Anglican Samizdat

December 3, 2009

Putting Fowler Back in Fowler’s

Filed under: Books — David Jenkins @ 4:38 pm

Oh happy day, there is a new edition of Fowler’s A Dictionary of Modern English Usage coming out:

H.W. Fowler and David Crystal, ed. A Dictionary of Modern English Usage. Oxford University Press. 832 Pages. $29.95

Henry Watson Fowler’s Dictionary of Modern English Usage is an unabashedly prescriptivist tome, which is to say that it doesn’t waffle in describing the right way, and the wrong way, to use English words. The archetypal usage manual, commonly called just “Fowler’s,” was initially published in 1926. It has undergone two revisions since, the product of the first of which, a book judiciously and lightly edited by Sir Ernest Gowers, was released in 1965. F.W. Bateson, the English literary scholar, reflected the general feeling when he wrote that Gowers was “remarkably successful . . . in retaining Fowler’s ipsissima verba while making the minor corrections and qualifications that time has made necessary.”

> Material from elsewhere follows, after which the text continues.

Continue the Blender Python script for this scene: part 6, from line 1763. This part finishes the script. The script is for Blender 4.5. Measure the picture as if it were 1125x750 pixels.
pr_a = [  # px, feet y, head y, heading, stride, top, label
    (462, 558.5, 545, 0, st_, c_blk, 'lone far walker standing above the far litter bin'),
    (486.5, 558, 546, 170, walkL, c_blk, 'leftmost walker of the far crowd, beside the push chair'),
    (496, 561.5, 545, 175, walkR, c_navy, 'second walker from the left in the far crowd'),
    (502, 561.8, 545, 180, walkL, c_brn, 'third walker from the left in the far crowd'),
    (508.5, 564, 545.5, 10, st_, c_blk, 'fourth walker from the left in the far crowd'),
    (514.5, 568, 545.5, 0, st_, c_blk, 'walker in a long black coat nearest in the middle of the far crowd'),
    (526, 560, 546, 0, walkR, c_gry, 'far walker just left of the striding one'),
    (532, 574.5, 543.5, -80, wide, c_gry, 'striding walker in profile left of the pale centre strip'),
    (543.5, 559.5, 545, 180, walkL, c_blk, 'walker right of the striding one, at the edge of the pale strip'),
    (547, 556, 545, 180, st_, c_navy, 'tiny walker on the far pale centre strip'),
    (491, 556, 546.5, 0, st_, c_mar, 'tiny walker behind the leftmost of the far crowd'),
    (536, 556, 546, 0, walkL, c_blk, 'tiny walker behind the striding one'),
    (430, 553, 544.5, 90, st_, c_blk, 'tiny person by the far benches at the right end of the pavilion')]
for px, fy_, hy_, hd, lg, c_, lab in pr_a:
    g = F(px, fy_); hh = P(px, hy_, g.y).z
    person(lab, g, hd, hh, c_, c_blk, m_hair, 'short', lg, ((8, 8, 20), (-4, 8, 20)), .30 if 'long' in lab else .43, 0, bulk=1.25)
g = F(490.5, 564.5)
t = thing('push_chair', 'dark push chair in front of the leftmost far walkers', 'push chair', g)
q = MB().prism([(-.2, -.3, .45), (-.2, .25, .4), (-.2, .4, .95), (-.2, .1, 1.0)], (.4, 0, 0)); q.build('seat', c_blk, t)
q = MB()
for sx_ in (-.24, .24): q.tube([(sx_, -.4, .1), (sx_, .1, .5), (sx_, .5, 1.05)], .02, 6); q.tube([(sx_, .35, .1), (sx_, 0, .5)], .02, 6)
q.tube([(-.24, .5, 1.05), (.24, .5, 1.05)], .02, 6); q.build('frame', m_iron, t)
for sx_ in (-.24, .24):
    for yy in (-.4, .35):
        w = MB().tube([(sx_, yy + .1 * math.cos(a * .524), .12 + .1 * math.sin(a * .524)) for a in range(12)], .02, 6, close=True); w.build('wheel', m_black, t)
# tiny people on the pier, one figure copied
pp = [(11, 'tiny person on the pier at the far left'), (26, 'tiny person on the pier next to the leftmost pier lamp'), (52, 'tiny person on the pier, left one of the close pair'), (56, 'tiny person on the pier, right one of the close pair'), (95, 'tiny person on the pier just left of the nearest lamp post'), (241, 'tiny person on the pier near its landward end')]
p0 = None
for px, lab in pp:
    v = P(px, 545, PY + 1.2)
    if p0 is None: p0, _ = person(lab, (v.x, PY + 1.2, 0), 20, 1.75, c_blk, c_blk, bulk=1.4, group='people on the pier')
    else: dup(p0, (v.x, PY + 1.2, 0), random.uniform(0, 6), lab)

Similar approbation did not greet the second revision of Fowler’s, published in 1996 and helmed by the late lexicographer and linguist Robert W. Burchfield. John Simon, reviewing that book for the New Criterion, wrote that Burchfield — who before editing Fowler’s had edited both the Oxford English Dictionary and the Cambridge History of the English Language — had “made himself a true citizen of Oxbridge.” “But an ox bridge,” Simon quipped, “can be no better that a pons asinorum.”

The trouble, simply put, was that Burchfield had expunged Fowler from Fowler’s. Gone were some of the original author’s beloved subheadings (“Pairs and Snares” was pared, “Unequal Yokefellows” unyoked) and gone, too, was his jaunty, slightly mischievous, scything-while-grinning tone. Most objectionable was that Burchfield had changed Fowler’s from a prescriptive book to a descriptive one. Usage was no longer to be judged but understood. Entries that had earlier attacked ambiguity, castigated the careless, and lowered the boom on barbarism were suddenly more interested in explaining the origins and development of the English language’s scofflaws than in pointing them out and locking up. The warden had become the prison psychologist.

David Crystal, editor of the rereleased first edition, writes that Fowler “turns out to be far more sophisticated in his analysis of language than most people realize.” What’s more, “Several of his entries display a concern for descriptive accuracy which would do any modern linguist proud.”